*** DATA BLOCK ***

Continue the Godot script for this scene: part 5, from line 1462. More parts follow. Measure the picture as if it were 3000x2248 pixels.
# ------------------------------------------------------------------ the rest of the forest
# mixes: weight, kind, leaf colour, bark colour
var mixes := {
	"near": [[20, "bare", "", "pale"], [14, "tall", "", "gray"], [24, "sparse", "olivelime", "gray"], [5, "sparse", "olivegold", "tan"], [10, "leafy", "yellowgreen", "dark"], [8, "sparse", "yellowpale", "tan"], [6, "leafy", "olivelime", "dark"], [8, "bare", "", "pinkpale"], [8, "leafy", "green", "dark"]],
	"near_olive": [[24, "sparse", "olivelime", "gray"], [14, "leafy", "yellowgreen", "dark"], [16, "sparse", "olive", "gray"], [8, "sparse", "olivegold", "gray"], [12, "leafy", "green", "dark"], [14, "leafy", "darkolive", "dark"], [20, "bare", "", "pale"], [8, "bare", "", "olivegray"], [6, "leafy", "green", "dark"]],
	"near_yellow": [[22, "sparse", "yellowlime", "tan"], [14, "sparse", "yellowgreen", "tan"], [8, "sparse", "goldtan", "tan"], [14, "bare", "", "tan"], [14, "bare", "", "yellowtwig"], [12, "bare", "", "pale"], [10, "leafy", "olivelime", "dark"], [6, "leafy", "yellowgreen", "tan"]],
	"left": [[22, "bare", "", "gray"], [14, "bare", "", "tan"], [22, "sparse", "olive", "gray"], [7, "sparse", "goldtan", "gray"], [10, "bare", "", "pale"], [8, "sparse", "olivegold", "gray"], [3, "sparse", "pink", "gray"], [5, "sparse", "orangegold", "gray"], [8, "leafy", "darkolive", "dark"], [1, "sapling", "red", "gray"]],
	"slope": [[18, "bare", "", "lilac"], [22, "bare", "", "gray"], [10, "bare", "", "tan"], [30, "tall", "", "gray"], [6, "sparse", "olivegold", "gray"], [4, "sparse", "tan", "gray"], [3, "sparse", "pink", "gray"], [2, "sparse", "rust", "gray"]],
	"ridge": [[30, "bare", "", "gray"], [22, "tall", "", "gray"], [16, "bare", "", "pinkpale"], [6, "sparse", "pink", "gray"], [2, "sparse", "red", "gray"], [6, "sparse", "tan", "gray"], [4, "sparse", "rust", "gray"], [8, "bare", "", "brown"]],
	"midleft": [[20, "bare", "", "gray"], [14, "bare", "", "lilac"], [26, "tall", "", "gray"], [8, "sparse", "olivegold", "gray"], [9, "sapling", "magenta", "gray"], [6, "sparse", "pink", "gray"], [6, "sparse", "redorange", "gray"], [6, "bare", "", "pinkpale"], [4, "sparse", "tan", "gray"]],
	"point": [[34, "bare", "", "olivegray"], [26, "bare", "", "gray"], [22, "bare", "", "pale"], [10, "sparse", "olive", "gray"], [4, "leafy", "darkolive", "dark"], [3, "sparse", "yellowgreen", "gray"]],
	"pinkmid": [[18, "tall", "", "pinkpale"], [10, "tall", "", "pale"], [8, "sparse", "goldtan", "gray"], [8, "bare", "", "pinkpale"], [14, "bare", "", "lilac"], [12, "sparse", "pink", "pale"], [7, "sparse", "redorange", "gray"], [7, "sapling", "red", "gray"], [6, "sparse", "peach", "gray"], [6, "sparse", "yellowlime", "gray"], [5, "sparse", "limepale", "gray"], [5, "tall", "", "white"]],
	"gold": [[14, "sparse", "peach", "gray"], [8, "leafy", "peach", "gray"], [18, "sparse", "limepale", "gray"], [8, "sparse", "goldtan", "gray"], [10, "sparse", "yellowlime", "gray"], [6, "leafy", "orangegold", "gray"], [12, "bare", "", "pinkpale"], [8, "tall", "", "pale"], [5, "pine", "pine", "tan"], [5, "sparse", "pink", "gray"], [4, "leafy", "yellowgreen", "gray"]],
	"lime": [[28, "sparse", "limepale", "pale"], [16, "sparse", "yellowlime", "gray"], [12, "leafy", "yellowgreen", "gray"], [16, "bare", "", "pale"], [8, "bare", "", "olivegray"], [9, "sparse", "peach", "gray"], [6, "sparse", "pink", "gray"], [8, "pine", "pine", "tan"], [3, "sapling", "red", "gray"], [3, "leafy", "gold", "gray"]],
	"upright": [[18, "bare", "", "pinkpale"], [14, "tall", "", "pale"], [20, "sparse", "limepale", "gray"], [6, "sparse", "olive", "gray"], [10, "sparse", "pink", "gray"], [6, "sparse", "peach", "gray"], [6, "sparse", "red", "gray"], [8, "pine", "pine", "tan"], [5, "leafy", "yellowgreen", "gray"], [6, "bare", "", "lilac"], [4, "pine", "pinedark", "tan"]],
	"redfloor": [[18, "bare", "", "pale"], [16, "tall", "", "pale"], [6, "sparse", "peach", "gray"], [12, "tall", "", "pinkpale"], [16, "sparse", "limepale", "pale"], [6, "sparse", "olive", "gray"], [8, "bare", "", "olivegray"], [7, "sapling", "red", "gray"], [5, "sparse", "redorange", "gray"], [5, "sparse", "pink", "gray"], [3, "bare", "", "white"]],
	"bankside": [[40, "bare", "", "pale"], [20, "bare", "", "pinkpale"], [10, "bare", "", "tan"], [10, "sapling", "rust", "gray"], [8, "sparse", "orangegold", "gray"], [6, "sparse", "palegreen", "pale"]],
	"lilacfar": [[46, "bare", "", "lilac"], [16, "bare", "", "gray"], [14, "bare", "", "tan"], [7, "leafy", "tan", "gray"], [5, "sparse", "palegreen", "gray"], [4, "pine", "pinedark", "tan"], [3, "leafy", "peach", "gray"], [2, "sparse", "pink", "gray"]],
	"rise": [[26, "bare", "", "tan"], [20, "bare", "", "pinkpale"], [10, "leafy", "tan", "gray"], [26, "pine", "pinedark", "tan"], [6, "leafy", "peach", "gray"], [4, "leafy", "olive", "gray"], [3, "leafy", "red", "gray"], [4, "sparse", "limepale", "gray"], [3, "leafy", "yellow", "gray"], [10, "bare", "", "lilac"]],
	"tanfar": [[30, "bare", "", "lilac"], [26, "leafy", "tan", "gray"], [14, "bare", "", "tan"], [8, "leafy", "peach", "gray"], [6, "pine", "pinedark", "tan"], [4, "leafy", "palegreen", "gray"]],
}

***

• **YOUR GOAL**: Write down every line of the data exactly as it appears above.

• **ANSWER TO THE PROBLEM**:
Continue the Godot script for this scene: part 5, from line 1462. More parts follow. Measure the picture as if it were 3000x2248 pixels.
# ------------------------------------------------------------------ the rest of the forest
# mixes: weight, kind, leaf colour, bark colour
var mixes := {
	"near": [[20, "bare", "", "pale"], [14, "tall", "", "gray"], [24, "sparse", "olivelime", "gray"], [5, "sparse", "olivegold", "tan"], [10, "leafy", "yellowgreen", "dark"], [8, "sparse", "yellowpale", "tan"], [6, "leafy", "olivelime", "dark"], [8, "bare", "", "pinkpale"], [8, "leafy", "green", "dark"]],
	"near_olive": [[24, "sparse", "olivelime", "gray"], [14, "leafy", "yellowgreen", "dark"], [16, "sparse", "olive", "gray"], [8, "sparse", "olivegold", "gray"], [12, "leafy", "green", "dark"], [14, "leafy", "darkolive", "dark"], [20, "bare", "", "pale"], [8, "bare", "", "olivegray"], [6, "leafy", "green", "dark"]],
	"near_yellow": [[22, "sparse", "yellowlime", "tan"], [14, "sparse", "yellowgreen", "tan"], [8, "sparse", "goldtan", "tan"], [14, "bare", "", "tan"], [14, "bare", "", "yellowtwig"], [12, "bare", "", "pale"], [10, "leafy", "olivelime", "dark"], [6, "leafy", "yellowgreen", "tan"]],
	"left": [[22, "bare", "", "gray"], [14, "bare", "", "tan"], [22, "sparse", "olive", "gray"], [7, "sparse", "goldtan", "gray"], [10, "bare", "", "pale"], [8, "sparse", "olivegold", "gray"], [3, "sparse", "pink", "gray"], [5, "sparse", "orangegold", "gray"], [8, "leafy", "darkolive", "dark"], [1, "sapling", "red", "gray"]],
	"slope": [[18, "bare", "", "lilac"], [22, "bare", "", "gray"], [10, "bare", "", "tan"], [30, "tall", "", "gray"], [6, "sparse", "olivegold", "gray"], [4, "sparse", "tan", "gray"], [3, "sparse", "pink", "gray"], [2, "sparse", "rust", "gray"]],
	"ridge": [[30, "bare", "", "gray"], [22, "tall", "", "gray"], [16, "bare", "", "pinkpale"], [6, "sparse", "pink", "gray"], [2, "sparse", "red", "gray"], [6, "sparse", "tan", "gray"], [4, "sparse", "rust", "gray"], [8, "bare", "", "brown"]],
	"midleft": [[20, "bare", "", "gray"], [14, "bare", "", "lilac"], [26, "tall", "", "gray"], [8, "sparse", "olivegold", "gray"], [9, "sapling", "magenta", "gray"], [6, "sparse", "pink", "gray"], [6, "sparse", "redorange", "gray"], [6, "bare", "", "pinkpale"], [4, "sparse", "tan", "gray"]],
	"point": [[34, "bare", "", "olivegray"], [26, "bare", "", "gray"], [22, "bare", "", "pale"], [10, "sparse", "olive", "gray"], [4, "leafy", "darkolive", "dark"], [3, "sparse", "yellowgreen", "gray"]],
	"pinkmid": [[18, "tall", "", "pinkpale"], [10, "tall", "", "pale"], [8, "sparse", "goldtan", "gray"], [8, "bare", "", "pinkpale"], [14, "bare", "", "lilac"], [12, "sparse", "pink", "pale"], [7, "sparse", "redorange", "gray"], [7, "sapling", "red", "gray"], [6, "sparse", "peach", "gray"], [6, "sparse", "yellowlime", "gray"], [5, "sparse", "limepale", "gray"], [5, "tall", "", "white"]],
	"gold": [[14, "sparse", "peach", "gray"], [8, "leafy", "peach", "gray"], [18, "sparse", "limepale", "gray"], [8, "sparse", "goldtan", "gray"], [10, "sparse", "yellowlime", "gray"], [6, "leafy", "orangegold", "gray"], [12, "bare", "", "pinkpale"], [8, "tall", "", "pale"], [5, "pine", "pine", "tan"], [5, "sparse", "pink", "gray"], [4, "leafy", "yellowgreen", "gray"]],
	"lime": [[28, "sparse", "limepale", "pale"], [16, "sparse", "yellowlime", "gray"], [12, "leafy", "yellowgreen", "gray"], [16, "bare", "", "pale"], [8, "bare", "", "olivegray"], [9, "sparse", "peach", "gray"], [6, "sparse", "pink", "gray"], [8, "pine", "pine", "tan"], [3, "sapling", "red", "gray"], [3, "leafy", "gold", "gray"]],
	"upright": [[18, "bare", "", "pinkpale"], [14, "tall", "", "pale"], [20, "sparse", "limepale", "gray"], [6, "sparse", "olive", "gray"], [10, "sparse", "pink", "gray"], [6, "sparse", "peach", "gray"], [6, "sparse", "red", "gray"], [8, "pine", "pine", "tan"], [5, "leafy", "yellowgreen", "gray"], [6, "bare", "", "lilac"], [4, "pine", "pinedark", "tan"]],
	"redfloor": [[18, "bare", "", "pale"], [16, "tall", "", "pale"], [6, "sparse", "peach", "gray"], [12, "tall", "", "pinkpale"], [16, "sparse", "limepale", "pale"], [6, "sparse", "olive", "gray"], [8, "bare", "", "olivegray"], [7, "sapling", "red", "gray"], [5, "sparse", "redorange", "gray"], [5, "sparse", "pink", "gray"], [3, "bare", "", "white"]],
	"bankside": [[40, "bare", "", "pale"], [20, "bare", "", "pinkpale"], [10, "bare", "", "tan"], [10, "sapling", "rust", "gray"], [8, "sparse", "orangegold", "gray"], [6, "sparse", "palegreen", "pale"]],
	"lilacfar": [[46, "bare", "", "lilac"], [16, "bare", "", "gray"], [14, "bare", "", "tan"], [7, "leafy", "tan", "gray"], [5, "sparse", "palegreen", "gray"], [4, "pine", "pinedark", "tan"], [3, "leafy", "peach", "gray"], [2, "sparse", "pink", "gray"]],
	"rise": [[26, "bare", "", "tan"], [20, "bare", "", "pinkpale"], [10, "leafy", "tan", "gray"], [26, "pine", "pinedark", "tan"], [6, "leafy", "peach", "gray"], [4, "leafy", "olive", "gray"], [3, "leafy", "red", "gray"], [4, "sparse", "limepale", "gray"], [3, "leafy", "yellow", "gray"], [10, "bare", "", "lilac"]],
	"tanfar": [[30, "bare", "", "lilac"], [26, "leafy", "tan", "gray"], [14, "bare", "", "tan"], [8, "leafy", "peach", "gray"], [6, "pine", "pinedark", "tan"], [4, "leafy", "palegreen", "gray"]],
}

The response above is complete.